Deuxiéme. Comme la Basse ne va pas toûjours sur la Notte sensible, et que le Ton peut changer, sans que l'on puisse s'en appercevoir par cet endroit, pouvant se trouver même très-souvent dans la Basse, un Intervale de fausse-Quinte ou de Tri-Ton, qui seroit formé de la seconde Notte d'un Ton mineur à la sixiéme Notte, ou plûtôt de celle-cy à l'autre, pourvû qu'il n'y ait point de Dieze, car celui-cy nous détermine toûjours; Il faut remarquer d'abord si le Ton que ces Intervales, ou quelqu'autres Signes peuvent nous marquer, le rapport qu'il doit avoir avec celuy que l'on quitte; et si après le repos qui est déterminé, en quelque façon, dans une progression diatonique, il ne suit pas une Notte qui ait plus de rapport à un Ton qu'à un autre, sur tout, lorsqu'après la derniere Notte en progression diatonique, il en suit une autre en progression consonante, qui conduit souvent à quelques Cadences finales, où pour lors le Ton est déterminé.

[-260-] EXEMPLE.

[Rameau, Traité de l'Harmonie, 260; text: 2, 4, 5, 6, 7, A, B, C, D, H, J, L, M. Notte sensible de La. de Ré. de Sol. de Si [rob], de Fa. d'Ut.
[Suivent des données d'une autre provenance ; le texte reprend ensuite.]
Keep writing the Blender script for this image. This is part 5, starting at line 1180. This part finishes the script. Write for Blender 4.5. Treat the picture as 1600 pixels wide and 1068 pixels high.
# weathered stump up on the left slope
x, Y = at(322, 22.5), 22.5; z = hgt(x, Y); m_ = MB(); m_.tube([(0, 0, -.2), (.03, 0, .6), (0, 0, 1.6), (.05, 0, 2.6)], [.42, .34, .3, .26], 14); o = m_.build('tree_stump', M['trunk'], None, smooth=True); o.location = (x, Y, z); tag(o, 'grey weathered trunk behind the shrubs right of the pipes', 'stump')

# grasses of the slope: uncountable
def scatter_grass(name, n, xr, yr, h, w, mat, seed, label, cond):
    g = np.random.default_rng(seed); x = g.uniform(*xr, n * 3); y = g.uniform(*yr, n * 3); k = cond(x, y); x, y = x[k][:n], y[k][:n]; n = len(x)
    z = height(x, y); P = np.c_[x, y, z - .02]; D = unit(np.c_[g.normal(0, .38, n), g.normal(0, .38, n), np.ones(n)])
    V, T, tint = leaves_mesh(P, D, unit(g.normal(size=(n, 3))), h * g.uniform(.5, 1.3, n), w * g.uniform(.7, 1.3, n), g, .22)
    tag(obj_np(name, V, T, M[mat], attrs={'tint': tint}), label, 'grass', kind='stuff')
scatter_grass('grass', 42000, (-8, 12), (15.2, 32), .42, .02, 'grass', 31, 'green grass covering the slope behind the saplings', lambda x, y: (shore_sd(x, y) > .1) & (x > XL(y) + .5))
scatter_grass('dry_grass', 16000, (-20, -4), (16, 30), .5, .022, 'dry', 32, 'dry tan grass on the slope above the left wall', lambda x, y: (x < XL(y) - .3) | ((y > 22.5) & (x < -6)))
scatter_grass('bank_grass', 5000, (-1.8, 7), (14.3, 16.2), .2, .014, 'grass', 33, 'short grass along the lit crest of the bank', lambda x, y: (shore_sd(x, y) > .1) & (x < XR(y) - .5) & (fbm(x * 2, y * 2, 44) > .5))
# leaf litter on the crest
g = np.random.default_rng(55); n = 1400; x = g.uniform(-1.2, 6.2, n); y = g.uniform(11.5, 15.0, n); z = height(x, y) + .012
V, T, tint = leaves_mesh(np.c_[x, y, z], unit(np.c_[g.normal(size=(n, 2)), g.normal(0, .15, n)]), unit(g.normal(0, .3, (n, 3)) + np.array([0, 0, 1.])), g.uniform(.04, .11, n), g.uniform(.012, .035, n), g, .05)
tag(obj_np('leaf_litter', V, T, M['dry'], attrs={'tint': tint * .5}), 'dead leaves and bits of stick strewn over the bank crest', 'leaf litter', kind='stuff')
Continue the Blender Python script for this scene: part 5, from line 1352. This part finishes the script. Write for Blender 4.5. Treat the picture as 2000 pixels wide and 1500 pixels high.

Ton de La, Ton de Fa.] [cf. Supplément] [RAMTRA3 23GF]

Après la premiere Notte sensible qui est facile à remarquer, l'on voit que depuis la Notte A, il y a une progression diatonique interrompuë à la Notte B, où il faut suivre la Regle des Septiémes; et cette interruption qui nous conduit à une Cadence sur la Notte Ut, nous oblige de conformer à son Ton, les Nottes en progression diatonique depuis la Dominante de La, après laquelle il ne paroît rien qui puisse nous entretenir dans ce Ton de La; ce qui fait que nous avons donné l'Accord de Sixte-quarte à la Dominante repetée, pour unir davantage son Harmonie à celles des Accords qui doivent suivre: Qui plus est, le Sol qui devient naturel à B, nous donne à connoître qu'il n'est plus Notte sensible; et ne trouvant ni Dieze ni B-mol jusqu'à la Cadence d'Ut, nous voyons clairement que le Ton [-261-] d'Ut se déclare depuis la Notte A; parce qu'il faut avoir toûjours égard au Ton qui suit, plûtôt qu'à celuy où l'on est: sur tout lorsqu'il est indifferent de conformer les Accords à ce Ton suivant, ne se trouvant aucun Dieze, ni B-mol, ni aucune progression consonante, ni aucun repos qui puissent nous déterminer à prendre une autre route.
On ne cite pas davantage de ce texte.